• _YOUR TASK_
Output the lines exactly, from the one where "Build this scene" appears through the one where "except Exception: pass" appears. Images are left out.

***

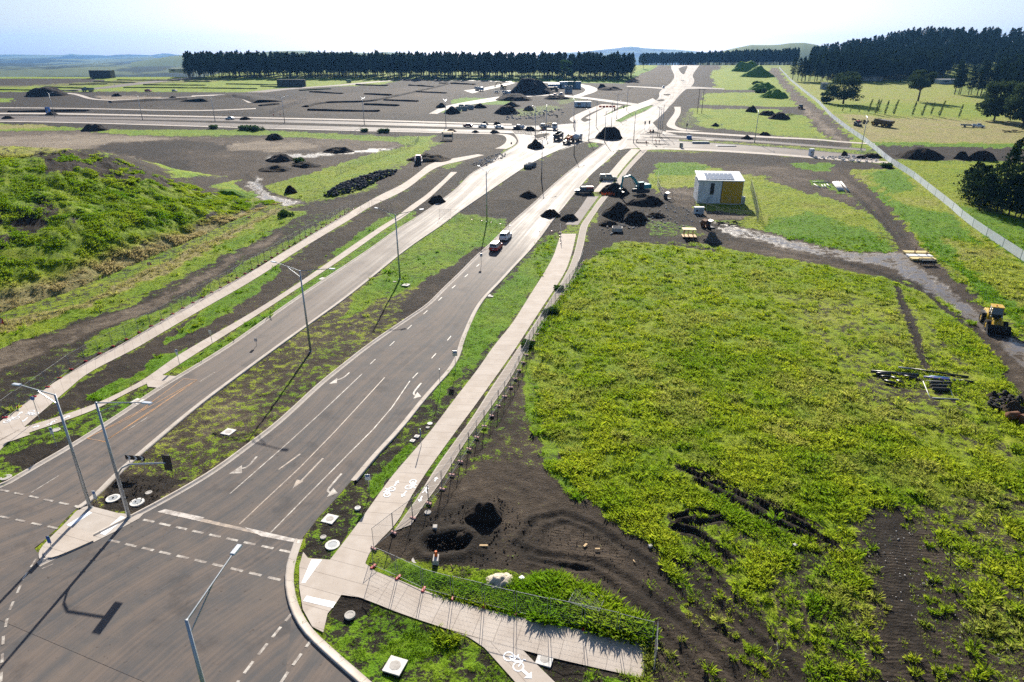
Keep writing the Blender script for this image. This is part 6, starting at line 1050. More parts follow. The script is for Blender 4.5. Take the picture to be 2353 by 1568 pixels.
trailer('low trailer hitched behind the white ute in the paddock', (2218,292.5), (2240,293.5), 4.5, (.3, .33, .34)); trailer('pale tipper trailer between the two far white trucks', (1141,214), (1155,215.5), 5)
def tracks(root, w, L, h, tw=.55):
    for sx in (-1, 1): m = MB(); m.prism([(-L/2+.25, 0), (L/2-.25, 0), (L/2, h*.45), (L/2-.2, h), (-L/2+.2, h), (-L/2, h*.45)], sx*w/2-tw/2, sx*w/2+tw/2); m.obj('track', M_DARK, root, False, .04)
def excavator(label, col, stick_down=True, s=1.0, yaw=0.0):
    root = empty('excavator', (0, 0, 0), 0, label, 'excavator'); tracks(root, 2.2, 4.2, .95); MB().cyl((0, 0, .8), (0, 0, 1.15), .8, .8, 14).obj('turntable', M_DARK, root)
    b = MB(); b.box((.0, -1.15, 1.75), (2.6, 2.4, 1.15)); b.box((.75, .6, 1.45), (.95, 1.4, .6)); b.obj('engine_house', col, root, False, .1); MB().box((0, -2.42, 1.7), (2.5, .3, 1.0)).obj('counterweight', col, root, False, .12)
    c = MB(); c.prism([(-.1, 1.15), (1.55, 1.15), (1.7, 1.9), (1.35, 2.95), (-.1, 2.95)], -1.32, -.35, .04); k = c.obj('cab', M_GLASS, root, False, .03); f = MB()
    for x in (-1.32, -.35):
        for y0, z0, y1, z1 in ((-.1, 1.15, -.1, 2.95), (1.62, 1.3, 1.38, 2.95), (-.1, 2.95, 1.38, 2.95)): f.cyl((x, y0, z0), (x, y1, z1), .055, .055, 6)
    f.box((-.83, .64, 2.99), (1.05, 1.6, .08)); f.obj('cab_frame', col, k)
    bm_ = MB(); P = [Vector((.15, .9, 1.7)), Vector((.15, 2.3, 3.9)), Vector((.15, 3.6, 4.7)), Vector((.15, 6.0, 4.3))]
    for a, q, t0, t1 in zip(P[:-1], P[1:], (.30, .36, .32), (.36, .32, .24)):
        bm_.cyl(a, q, t0, t1, 4)
    bm_.obj('boom', col, root); st = MB(); A = P[-1]; E = Vector((.15, 6.2, 1.5)) if stick_down else Vector((.15, 7.6, 2.0)); st.cyl(A+Vector((0, -.2, .45)), E, .28, .18, 4); st.obj('stick', col, root)
    h = MB(); h.cyl((.15, 1.5, 1.6), (.15, 3.1, 4.1), .09, .09, 8); h.cyl((.15, 3.4, 5.1), (.15, 5.7, 4.95), .08, .08, 8); h.cyl((.15, 6.0, 3.8), (.15, 6.6, 2.0), .07, .07, 8); h.obj('hydraulic_ram', M_GREYP, root)
    u = MB(); u.prism([(E.y-.1, E.z+.1), (E.y+.35, E.z-.1), (E.y+.4, E.z-.8), (E.y-.2, E.z-1.2), (E.y-.9, E.z-1.0), (E.y-.75, E.z-.85), (E.y-.25, E.z-.95), (E.y+.1, E.z-.65)], -.45, .75); u.obj('bucket', M_DARK, root); root.scale = (s, s, s); return root
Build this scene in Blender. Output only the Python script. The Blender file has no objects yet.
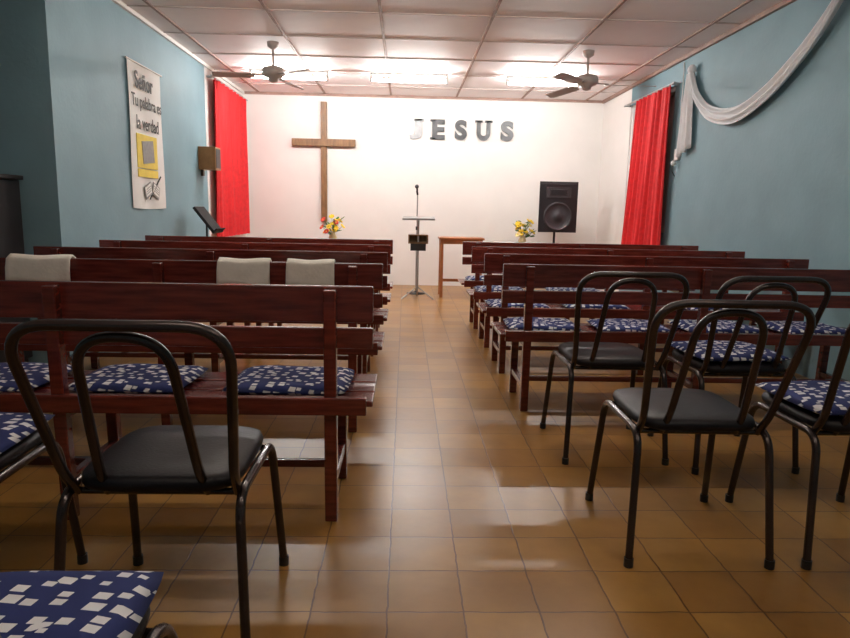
import bpy, bmesh, math, random
from mathutils import Vector, Matrix, Euler
random.seed(4)
R=math.radians
scene=bpy.context.scene
try:
    scene.view_settings.view_transform='Standard'
except Exception: pass

# ---------------- materials ----------------
def new_mat(name):
    m=bpy.data.materials.new(name); m.use_nodes=True
    nt=m.node_tree; b=nt.nodes['Principled BSDF']
    return m,nt,b
def simple(name,col,rough=.5,metal=0,var=0.0,scale=8,bump=0.0,bscale=60,coat=0,emit=None,es=0,stretch=None):
    m,nt,b=new_mat(name)
    b.inputs['Base Color'].default_value=(*col,1)
    b.inputs['Roughness'].default_value=rough
    b.inputs['Metallic'].default_value=metal
    if coat: b.inputs['Coat Weight'].default_value=coat; b.inputs['Coat Roughness'].default_value=.15
    if emit: b.inputs['Emission Color'].default_value=(*emit,1); b.inputs['Emission Strength'].default_value=es
    tc=nt.nodes.new('ShaderNodeTexCoord'); mp=nt.nodes.new('ShaderNodeMapping')
    nt.links.new(tc.outputs['Object'],mp.inputs['Vector'])
    if stretch: mp.inputs['Scale'].default_value=stretch
    if var:
        n=nt.nodes.new('ShaderNodeTexNoise'); n.inputs['Scale'].default_value=scale; n.inputs['Detail'].default_value=5
        nt.links.new(mp.outputs['Vector'],n.inputs['Vector'])
        r=nt.nodes.new('ShaderNodeValToRGB')
        r.color_ramp.elements[0].position=.3; r.color_ramp.elements[1].position=.7
        r.color_ramp.elements[0].color=(*[c*(1-var) for c in col],1)
        r.color_ramp.elements[1].color=(*[min(1,c*(1+var)) for c in col],1)
        nt.links.new(n.outputs['Fac'],r.inputs['Fac']); nt.links.new(r.outputs['Color'],b.inputs['Base Color'])
    if bump:
        n2=nt.nodes.new('ShaderNodeTexNoise'); n2.inputs['Scale'].default_value=bscale; n2.inputs['Detail'].default_value=4
        nt.links.new(mp.outputs['Vector'],n2.inputs['Vector'])
        bp=nt.nodes.new('ShaderNodeBump'); bp.inputs['Strength'].default_value=bump; bp.inputs['Distance'].default_value=.01
        nt.links.new(n2.outputs['Fac'],bp.inputs['Height']); nt.links.new(bp.outputs['Normal'],b.inputs['Normal'])
    return m
M={}
M['blue']=simple('blue_plaster',(.205,.345,.40),.65,var=.07,scale=2.5,bump=.2,bscale=30)
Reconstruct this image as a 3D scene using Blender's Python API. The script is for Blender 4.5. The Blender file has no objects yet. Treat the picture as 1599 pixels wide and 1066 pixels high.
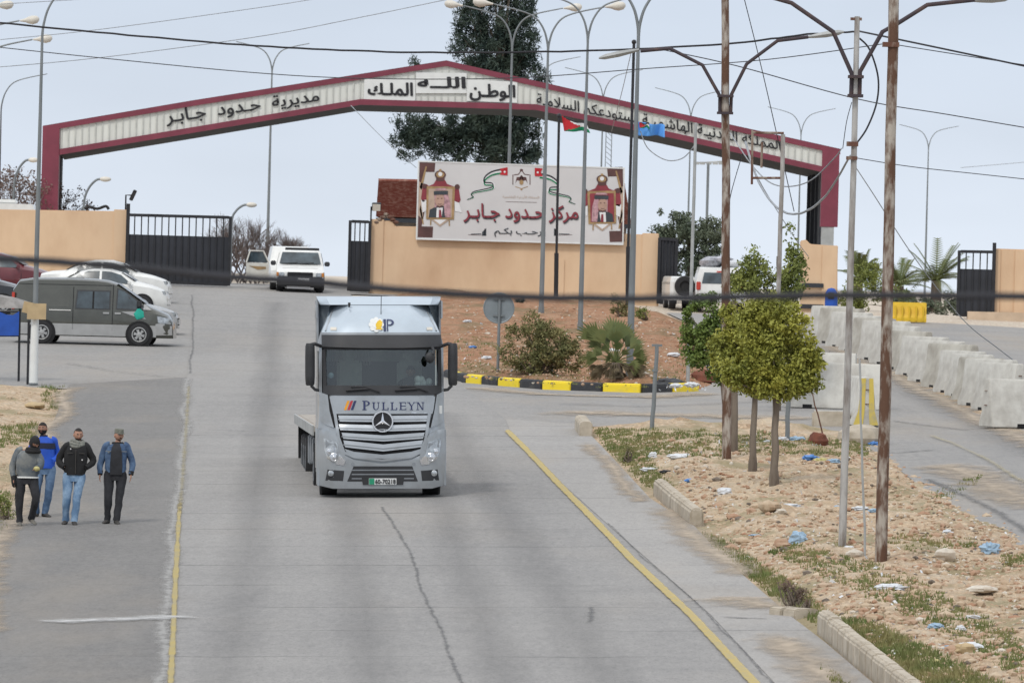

***

• _EXPECTED ANSWER_
Build this scene in Blender. Output only the Python script. The Blender file has no objects yet.
import bpy, bmesh, math, random
from mathutils import Vector, Matrix, Euler
random.seed(4)
R=math.radians
scene=bpy.context.scene
try:
    scene.view_settings.view_transform='Standard'
except Exception: pass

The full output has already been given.